In 1973, John Barton directed Richard Pasco and Ian Richardson in his “mirror-image” version of the play where the two actors alternated the roles of Richard and Bullingbrook.

Helen Hargest
Richard II. The two actors, Pasco and Richardson, each holding one side of the crown.
Richard formally hands over his crown to Bullingbrook and removes himself from the throne

To celebrate the World Shakespeare Festival 2012, the BBC has dramatised four of Shakespeare’s history plays; Richard IIHenry IV Part 1 & Henry IV Part 2 and Henry V, in a series called The Hollow Crown. Written and first performed in 1595 or 1596, Richard II is the most poetic of Shakespeare’s history plays and is written entirely in verse. In this play Shakespeare is fascinated by the question of how our rulers should be judged. Richard believes in the Divine Right of Kings; he has been anointed by God as the rightful king, even though he has shown himself to be a poor ruler and judge of character. But his cousin and rival Bullingbrook believes he can do a better job of restoring England to greatness. Shakespeare poses the following question in the play: Is the removal of a king from his throne a crime against God and the order of nature?
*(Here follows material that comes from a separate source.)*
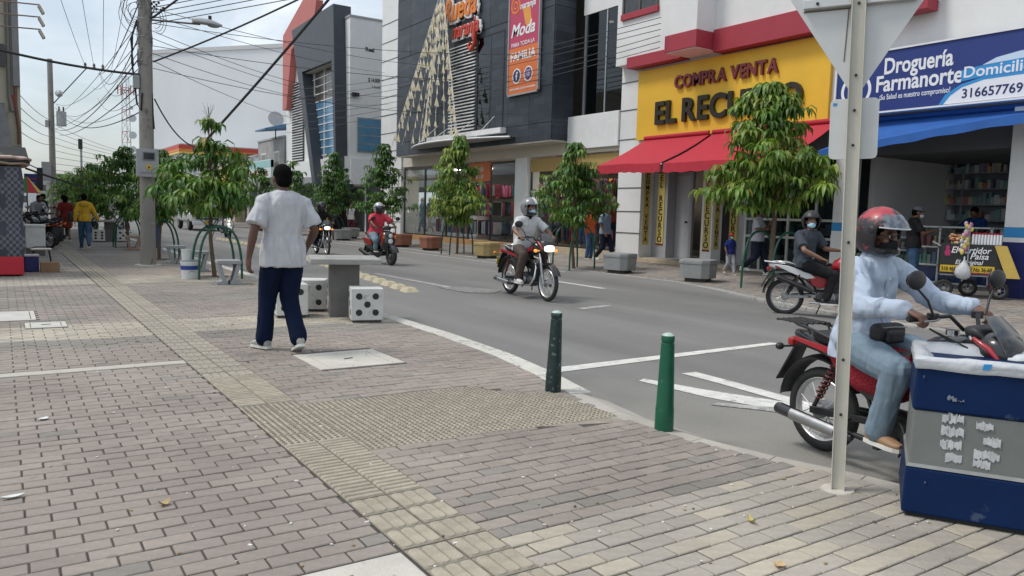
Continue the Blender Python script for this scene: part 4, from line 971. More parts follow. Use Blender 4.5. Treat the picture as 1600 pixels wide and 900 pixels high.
# shops further up the street
def shop(name, label, y0, y1, h, wallm, z_sign=None, signm=None, x=16.5, floor_m=None, depth=8, rows_=1):
    b = thing(name, label, 'building', (x,(y0+y1)/2,0)); w = y1-y0
    mb = MB(); mb.span((.0,-w/2+.02,2.9),(depth,w/2-.02,h)); mb.span((.9,-w/2+.02,0),(depth,w/2-.02,2.9))
    mb.span((0,-w/2+.02,0),(.9,-w/2+.3,2.9)); mb.span((0,w/2-.3,0),(.9,w/2-.02,2.9)); mb.build('wall', wallm, b)
    MB().span((.86,-w/2+.35,.1),(.895,w/2-.35,2.7)).build('shopfront', mat('shopfront_dark',(.06,.065,.07),.35,var=.5,scale=2), b)
    n_ = max(1, int(w/2.2))
    for r in range(rows_):
        zc = 4.2+r*2.6
        if zc+1 > h: break
        for i in range(n_):
            y = -w/2+w*(i+.5)/n_; f_ = MB().span((-.04,y-.62,zc-.1),(.02,y+.62,zc+1.2)).build('window', white_paint, b); MB().span((-.05,y-.54,zc),(-.035,y+.54,zc+1.12)).build('pane', wdark, f_)
    if z_sign: MB().span((-.15,-w/2+.1,z_sign[0]),(-.005,w/2-.1,z_sign[1])).build('fascia', signm, b)
    MB().span((-.06,-w/2,h),(depth,w/2,h+.12)).build('coping', grey_paint, b)
    return b
cream_wall = mat('cream_wall',(.55,.47,.33),.8,var=.12,scale=.8); brown_wall = mat('brown_wall',(.16,.075,.05),.7,var=.15); grey_wall = mat('rough_grey_wall',(.33,.32,.31),.9,var=.3,scale=1.5); white_far = mat('white_far_wall',(.66,.66,.65),.8,var=.1,scale=.7)
teal = mat('teal_sign',(.30,.52,.52),.5,var=.1)
b = shop('small_shop', 'narrow shop with a white and teal fascia sign and unfinished grey wall above', 54.0, 60.5, 6.3, grey_wall, None, None)
MB().span((-.9,-3.2,3.5),(-.7,3.2,4.75)).build('sign_board', mat('sign_pale',(.62,.70,.68),.5), b)
MB().span((-.905,-3.2,4.2),(-.695,3.2,4.7)).build('sign_band', teal, b)
text('VARIEDADES', .5, mat('sign_red',(.5,.05,.08),.5), b, (-.91,3.0,3.62), RT, UP, .003, width=5.6, bold=.02)
mb = MB(); mb.hexa([Vector(p) for p in ((-1.2,-2.9,6.75),(1.5,-2.9,7.1),(1.5,-.4,7.1),(-1.2,-.4,6.75),(-1.2,-2.9,6.85),(1.5,-2.9,7.6),(1.5,-.4,7.6),(-1.2,-.4,6.85))]); mb.build('blue_roof', mat('roof_blue',(.09,.22,.38),.6,var=.15), b)
ds = thing('satellite_dish', 'pale wire satellite dish on the roof by the blue sheet', 'dish', (16.3,55.3,7.0)); MB().tube([(0,0,-.8),(0,0,.3),(.1,0,.5)], .04, 6).build('mast', black_metal, ds)
mb = MB(); mb.lathe([(.02,0),(.3,.05),(.55,.18)], 18, Matrix.Translation((-.05,-.1,.55)) @ Matrix.Rotation(R(75),4,'X')); mb.build('dish', mat('dish_grey',(.5,.5,.5),.6), ds, smooth=60)
shop('small_shop', 'plain grey and white two storey shop past the teal sign', 60.5, 63.4, 5.3, mat('grey_blue_wall',(.40,.42,.45),.8,var=.1), (2.9,3.5), grey_paint)
b = shop('small_shop', 'cream shop with a dark brown band along its top', 63.4, 68, 4.5, cream_wall, None, None); MB().span((-.12,-2.3,4.5),(.5,2.3,5.6)).build('brown_band', brown_wall, b)
b = shop('hardware_store', 'distant white store with an orange, red and yellow striped fascia', 90.8, 106, 7.95, white_far, None, None, depth=9)
for z0, z1, m_ in ((7.5,7.95,mat('stripe_red',(.50,.05,.025),.5)),(7.2,7.5,mat('stripe_orange',(.65,.22,.03),.5)),(7.0,7.2,mat('stripe_yellow',(.70,.50,.10),.5))):
    MB().span((-.2,-7.7,z0),(9.0,7.6,z1)).build('stripe', m_, b)
b = shop('corner_shop', 'low cream shop with a yellow fascia beyond the brown band', 68, 74, 5.0, cream_wall, (3.2,4.4), mat('fascia_yellow',(.6,.42,.08),.6)); 
shop('corner_shop', 'low grey shop with a blue fascia further along the street', 74.5, 84, 4.6, mat('grey_shop',(.42,.41,.39),.8,var=.1), (3.1,4.1), blue_sign)
for i, (y0, y1, h, m_, lab) in enumerate(((107,122,6.5,mat('far_wall_a',(.5,.44,.36),.8,var=.1),'tan building far up the right side of the street'),(122,140,8.5,mat('far_wall_b',(.55,.55,.54),.8,var=.1),'white building far up the right side of the street'),(140,175,6,mat('far_wall_c',(.40,.38,.36),.8,var=.1),'grey building at the far end of the right side of the street'))):
    shop('far_building', lab, y0, y1, h, m_, (3.2,4.2), grey_paint, rows_=2)
for i, (x0, x1, y0, h, lab) in enumerate(((-9,7,210,6.5,'low white building closing the far end of the street'),(7.5,19,230,8.5,'grey building closing the far end of the street behind the trees'))):
    b = thing('far_building', lab, 'building', ((x0+x1)/2, y0, 0)); w_ = x1-x0
    MB().span((-w_/2,0,0),(w_/2,14,h)).build('wall', white_far if i == 0 else mat('far_wall_d',(.38,.38,.38),.8,var=.1), b)
    for r in range(int(h/3)):
        for k in range(int(w_/2.5)): f_ = MB().span((-w_/2+1+k*2.4,-.05,1+r*3),(-w_/2+2.3+k*2.4,.02,2.5+r*3)).build('window', wdark, b)
# big blank wall
b = thing('blank_walled_building', 'huge windowless pale grey building rising behind the small shops', 'building', (17.4,114.9,0))
d = Vector((30.0-17.4, 98.8-114.9, 0)).normalized(); ang = math.atan2(d.y, d.x)
b.rotation_euler = (0,0,ang); Lw = (Vector((30.0,98.8))-Vector((17.4,114.9))).length
bw = mat('blank_wall',(.74,.76,.77),.85,var=.08,scale=.12,bump=.1,bscale=2, wear=((.62,.64,.65),.10,.25))
MB().span((0,0,0),(Lw+4,30,21.3)).build('wall', bw, b); MB().span((-.15,-.15,21.3),(Lw+4.15,30,21.8)).build('coping', mat('coping_pale',(.60,.60,.60),.8), b)
# lattice mast with dishes
t = thing('radio_mast', 'distant red and white lattice mast with round dishes', 'mast', (39.0,315,0)); rw = [mat('mast_red',(.42,.22,.20),.6), mat('mast_white',(.6,.6,.62),.6)]
for s_ in range(12):
    mb = MB(); z0, z1 = s_*3.9, s_*3.9+3.9; r0, r1 = 2.0-s_*.06, 2.0-(s_+1)*.06
    c0 = [Vector((r0*math.cos(a), r0*math.sin(a), z0)) for a in (.5,2.6,4.7)]; c1 = [Vector((r1*math.cos(a), r1*math.sin(a), z1)) for a in (.5,2.6,4.7)]
    for k in range(3): mb.tube([c0[k],c1[k]],.13,4); mb.tube([c0[k],c1[(k+1)%3]],.08,4); mb.tube([c1[k],c1[(k+1)%3]],.08,4)
    mb.build('lattice_section', rw[s_ % 2], t)
for z, r, y in ((21,1.1,-1.8),(26,1.3,-1.8),(32,1.3,-1.8),(36,.7,1.2)): mb = MB(); mb.cyl((1.8,y-.4,z),(1.8,y,z),r,n=16); mb.build('dish', rw[1], t)
mb = MB()
for k in range(6): a = k*math.pi/3; mb.box((2.6*math.cos(a),2.6*math.sin(a),42),(.35,.35,3.2)); mb.tube([(0,0,42),(2.6*math.cos(a),2.6*math.sin(a),42)],.08,4)
mb.tube([(0,0,46),(0,0,52)],.06,4); mb.build('antenna', rw[0], t)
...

In 1973, John Barton directed Richard Pasco and Ian Richardson in his “mirror-image version of the play where the two actors alternated the roles of Richard and Bullingbrook. Regarded by many as the definitive, modern version of the play, July’s Picture of the Month depicts the two actors each holding one side of the crown. It  is as highly emotional and dramatic as is the “Deposition” scene itself, when Richard formally hands over his crown to Bullingbrook and removes himself from the throne:

Here, cousin, seize the crown:

Here, cousin, on this side my hand, on that side thine. (Act IV scene i)

This photograph was taken by local photographer Joe Cocks, one of the Royal Shakespeare Company’s commissioned photographers from the late 1960s up until his death in 1991. The SBT’s Collections department looks after this wonderful record of RSC productions, and many of these images have been reproduced in editions of and commentaries on Shakespeare’s plays.